Bobby, then seven years old, hated his new environs. When cold or rainy weather forced him inside, he could find no place to play in the building, and even on nicer days Regina showed a reluctance to let her son play in the streets unsupervised. Occasionally, Bobby and another boy who lived in the building would rush up and down the stairwells and landings, playing tag, but they were chastised so often by the landlord that an embargo on any kind of noisy physical activity was handed down in writing by the building’s management. Bobby loved to climb onto his bed and then jump off to see how far away he could land. Farther and farther he’d soar, making note of his progress. The tenants downstairs complained of the banging noise coming through the ceiling, and bed-to-floor leaping was declared off-limits as well. When Bobby got older and started doing calisthenics, management objected to that, too. Years later Bobby commented, “If anyone asked me what I owe my [interest in] chessplaying to, I could say it was the landlord.”
Bobby grudgingly tolerated being in the care of Joan, five years his senior, whenever his mother was at school or work. Regina was constantly active, working as a stenographer on those days that she had no nursing classes. During the times she had no work, she collected an unemployment check of $22 a week. She was intensely involved in political activities as well, but she always saw to it that when Bobby was little there was food to eat and that someone—Joan, a neighbor, a friend—watched over her son.
Regina knew that Bobby was intellectually gifted, but at first she didn’t considered him a “prodigy.” Certainly, he could figure out some things faster than she could. He quickly saw patterns and analogies that helped him jump to reasoned conclusions, such as figuring out that if a bank was closed on one street because of a holiday, then a bank on another street would likely be closed too.

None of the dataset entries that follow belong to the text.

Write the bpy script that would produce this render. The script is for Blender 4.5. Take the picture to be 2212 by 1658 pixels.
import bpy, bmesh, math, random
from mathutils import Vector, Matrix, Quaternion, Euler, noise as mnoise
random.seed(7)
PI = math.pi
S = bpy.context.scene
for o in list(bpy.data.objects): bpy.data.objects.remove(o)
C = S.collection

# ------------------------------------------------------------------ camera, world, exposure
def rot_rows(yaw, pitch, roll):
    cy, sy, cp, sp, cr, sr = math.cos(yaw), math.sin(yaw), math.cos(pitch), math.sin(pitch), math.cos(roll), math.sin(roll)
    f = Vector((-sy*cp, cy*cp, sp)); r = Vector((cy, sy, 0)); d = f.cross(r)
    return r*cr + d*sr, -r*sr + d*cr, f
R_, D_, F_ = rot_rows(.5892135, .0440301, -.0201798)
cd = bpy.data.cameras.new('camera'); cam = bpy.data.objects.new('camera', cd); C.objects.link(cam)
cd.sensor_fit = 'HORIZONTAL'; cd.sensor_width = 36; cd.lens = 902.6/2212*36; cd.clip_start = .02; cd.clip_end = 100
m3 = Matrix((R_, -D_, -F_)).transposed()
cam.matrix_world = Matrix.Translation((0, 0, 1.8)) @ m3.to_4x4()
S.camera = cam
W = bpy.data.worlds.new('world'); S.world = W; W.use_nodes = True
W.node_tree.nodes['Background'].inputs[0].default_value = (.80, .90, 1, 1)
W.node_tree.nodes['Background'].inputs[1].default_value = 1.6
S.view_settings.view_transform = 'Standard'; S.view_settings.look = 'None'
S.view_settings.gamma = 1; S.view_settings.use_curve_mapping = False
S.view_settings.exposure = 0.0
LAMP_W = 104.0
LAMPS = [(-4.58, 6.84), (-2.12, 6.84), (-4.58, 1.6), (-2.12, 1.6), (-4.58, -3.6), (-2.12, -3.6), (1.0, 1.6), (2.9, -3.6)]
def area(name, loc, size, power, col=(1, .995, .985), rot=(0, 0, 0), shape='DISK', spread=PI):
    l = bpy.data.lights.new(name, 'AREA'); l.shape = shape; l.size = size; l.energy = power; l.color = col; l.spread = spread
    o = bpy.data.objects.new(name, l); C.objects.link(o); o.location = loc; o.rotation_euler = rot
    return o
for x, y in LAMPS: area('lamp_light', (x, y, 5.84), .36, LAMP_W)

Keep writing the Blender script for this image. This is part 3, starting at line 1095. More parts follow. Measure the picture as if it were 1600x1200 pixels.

The problem with Bobby was a social one: From a very early age he followed his own rhythms, which were often antithetical to how other children developed. An intense stubbornness seemed to be his distinguishing feature. He was capable of ranting if he didn’t get his way—about foods he did or didn’t like, or when to go to bed (he liked to stay up late), or when to go out or stay home. At first Regina could handle him, but by the time Bobby reached six, he was dictating policy about his own regimen. Bobby wanted to do what he wanted to do—and to choose when, where, and how to do it.
“When he was seven,” Joan said in an interview, “Bobby could discuss concepts like infinity, or do all kinds of trick math problems, but ask him to multiply two plus two and he would probably get it wrong.” Although this was likely an exaggeration, it’s clear that Bobby hated memorizing things that failed to engage his interest, and multiplication tables fell into that category. The story that he could understand number theory and the complexity of prime numbers and their infinite results but not perform simple multiplication is analogous to the myth of Einstein not being able to do his own income tax.